--- start of Supplied information ---
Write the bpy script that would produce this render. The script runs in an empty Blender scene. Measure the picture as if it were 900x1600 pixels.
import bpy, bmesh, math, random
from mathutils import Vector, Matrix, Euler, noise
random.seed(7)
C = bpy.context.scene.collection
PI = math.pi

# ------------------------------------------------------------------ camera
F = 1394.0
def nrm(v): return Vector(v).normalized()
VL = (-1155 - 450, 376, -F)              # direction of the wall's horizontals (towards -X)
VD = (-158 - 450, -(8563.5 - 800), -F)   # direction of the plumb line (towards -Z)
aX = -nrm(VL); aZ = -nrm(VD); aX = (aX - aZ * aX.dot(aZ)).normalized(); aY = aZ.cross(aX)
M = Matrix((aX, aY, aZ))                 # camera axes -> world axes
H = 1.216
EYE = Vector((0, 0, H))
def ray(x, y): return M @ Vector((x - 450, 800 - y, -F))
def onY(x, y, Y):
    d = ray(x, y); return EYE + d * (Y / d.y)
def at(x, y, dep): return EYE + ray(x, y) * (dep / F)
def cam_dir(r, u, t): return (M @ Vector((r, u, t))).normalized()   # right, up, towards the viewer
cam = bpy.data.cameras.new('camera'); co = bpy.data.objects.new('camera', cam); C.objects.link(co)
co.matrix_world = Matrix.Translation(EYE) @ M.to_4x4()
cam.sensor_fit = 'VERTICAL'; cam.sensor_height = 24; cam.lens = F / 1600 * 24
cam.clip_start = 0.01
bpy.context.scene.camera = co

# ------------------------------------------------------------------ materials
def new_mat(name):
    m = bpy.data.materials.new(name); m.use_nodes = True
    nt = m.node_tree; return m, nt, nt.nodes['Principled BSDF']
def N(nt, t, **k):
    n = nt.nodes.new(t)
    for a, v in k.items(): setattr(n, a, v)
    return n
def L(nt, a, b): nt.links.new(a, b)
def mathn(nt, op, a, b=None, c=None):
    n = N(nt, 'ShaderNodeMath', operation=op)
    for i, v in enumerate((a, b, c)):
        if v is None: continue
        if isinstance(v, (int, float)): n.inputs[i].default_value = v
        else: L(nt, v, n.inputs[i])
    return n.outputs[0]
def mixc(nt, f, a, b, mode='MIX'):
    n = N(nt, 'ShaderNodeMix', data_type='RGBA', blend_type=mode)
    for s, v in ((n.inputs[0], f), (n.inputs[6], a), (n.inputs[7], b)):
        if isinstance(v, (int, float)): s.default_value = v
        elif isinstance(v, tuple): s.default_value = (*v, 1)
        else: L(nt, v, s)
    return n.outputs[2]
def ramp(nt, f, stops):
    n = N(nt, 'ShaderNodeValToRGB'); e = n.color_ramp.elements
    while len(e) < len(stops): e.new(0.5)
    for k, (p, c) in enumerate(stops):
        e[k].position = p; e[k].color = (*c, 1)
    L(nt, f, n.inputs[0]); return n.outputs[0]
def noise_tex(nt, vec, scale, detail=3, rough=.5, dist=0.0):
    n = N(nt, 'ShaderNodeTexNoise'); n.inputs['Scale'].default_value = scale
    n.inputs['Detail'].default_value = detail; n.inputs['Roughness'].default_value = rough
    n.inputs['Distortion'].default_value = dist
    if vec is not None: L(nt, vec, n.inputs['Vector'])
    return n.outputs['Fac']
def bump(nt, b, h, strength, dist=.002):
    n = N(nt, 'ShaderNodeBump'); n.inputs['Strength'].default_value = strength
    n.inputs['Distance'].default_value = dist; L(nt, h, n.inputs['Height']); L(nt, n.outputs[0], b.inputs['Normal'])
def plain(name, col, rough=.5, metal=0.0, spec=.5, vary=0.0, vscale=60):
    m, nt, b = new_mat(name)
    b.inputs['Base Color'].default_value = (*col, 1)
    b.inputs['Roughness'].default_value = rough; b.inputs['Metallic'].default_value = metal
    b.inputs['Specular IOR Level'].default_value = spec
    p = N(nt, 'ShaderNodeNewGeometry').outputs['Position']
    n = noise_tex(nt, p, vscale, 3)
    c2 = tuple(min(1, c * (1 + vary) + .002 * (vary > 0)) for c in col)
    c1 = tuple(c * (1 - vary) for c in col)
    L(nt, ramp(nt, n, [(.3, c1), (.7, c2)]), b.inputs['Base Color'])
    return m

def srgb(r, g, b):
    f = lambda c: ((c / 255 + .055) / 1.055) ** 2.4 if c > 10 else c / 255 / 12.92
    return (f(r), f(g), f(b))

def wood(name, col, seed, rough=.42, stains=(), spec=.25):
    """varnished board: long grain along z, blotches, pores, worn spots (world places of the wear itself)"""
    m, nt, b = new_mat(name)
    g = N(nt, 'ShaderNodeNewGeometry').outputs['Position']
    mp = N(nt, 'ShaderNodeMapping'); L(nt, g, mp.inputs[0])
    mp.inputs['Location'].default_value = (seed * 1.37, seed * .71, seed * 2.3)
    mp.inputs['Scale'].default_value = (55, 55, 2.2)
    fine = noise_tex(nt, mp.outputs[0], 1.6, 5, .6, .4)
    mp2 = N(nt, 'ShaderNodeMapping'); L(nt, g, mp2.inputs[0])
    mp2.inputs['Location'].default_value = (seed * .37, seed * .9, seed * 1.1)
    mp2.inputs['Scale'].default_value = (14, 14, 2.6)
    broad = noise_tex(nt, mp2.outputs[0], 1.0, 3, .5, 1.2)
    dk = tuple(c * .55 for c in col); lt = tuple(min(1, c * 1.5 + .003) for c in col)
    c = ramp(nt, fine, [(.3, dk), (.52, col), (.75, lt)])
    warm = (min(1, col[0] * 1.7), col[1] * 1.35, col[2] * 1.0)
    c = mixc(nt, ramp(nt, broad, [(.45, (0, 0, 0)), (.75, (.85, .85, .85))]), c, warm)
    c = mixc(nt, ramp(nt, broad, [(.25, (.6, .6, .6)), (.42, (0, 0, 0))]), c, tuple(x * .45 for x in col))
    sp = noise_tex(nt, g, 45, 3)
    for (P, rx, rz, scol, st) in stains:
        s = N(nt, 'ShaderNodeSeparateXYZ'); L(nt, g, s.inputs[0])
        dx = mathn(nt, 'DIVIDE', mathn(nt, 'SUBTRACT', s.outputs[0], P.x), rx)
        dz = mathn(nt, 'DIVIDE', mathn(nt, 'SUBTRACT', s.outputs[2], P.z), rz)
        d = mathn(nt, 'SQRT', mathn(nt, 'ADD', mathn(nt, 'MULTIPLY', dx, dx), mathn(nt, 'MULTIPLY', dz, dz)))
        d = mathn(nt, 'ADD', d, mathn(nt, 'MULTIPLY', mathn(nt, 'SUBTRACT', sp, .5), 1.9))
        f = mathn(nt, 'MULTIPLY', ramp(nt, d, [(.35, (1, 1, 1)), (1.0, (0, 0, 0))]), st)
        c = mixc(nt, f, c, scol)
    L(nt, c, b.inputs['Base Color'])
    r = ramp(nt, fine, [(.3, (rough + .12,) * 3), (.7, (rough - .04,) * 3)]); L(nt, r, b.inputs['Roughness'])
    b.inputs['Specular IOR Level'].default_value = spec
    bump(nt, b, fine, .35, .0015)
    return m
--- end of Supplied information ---
*Exercise directions*: Retype only the lines running from the top of the listing to the line that holds "PI = math.pi", both ends included.

*Answer to the problem*:
Write the bpy script that would produce this render. The script runs in an empty Blender scene. Measure the picture as if it were 900x1600 pixels.
import bpy, bmesh, math, random
from mathutils import Vector, Matrix, Euler, noise
random.seed(7)
C = bpy.context.scene.collection
PI = math.pi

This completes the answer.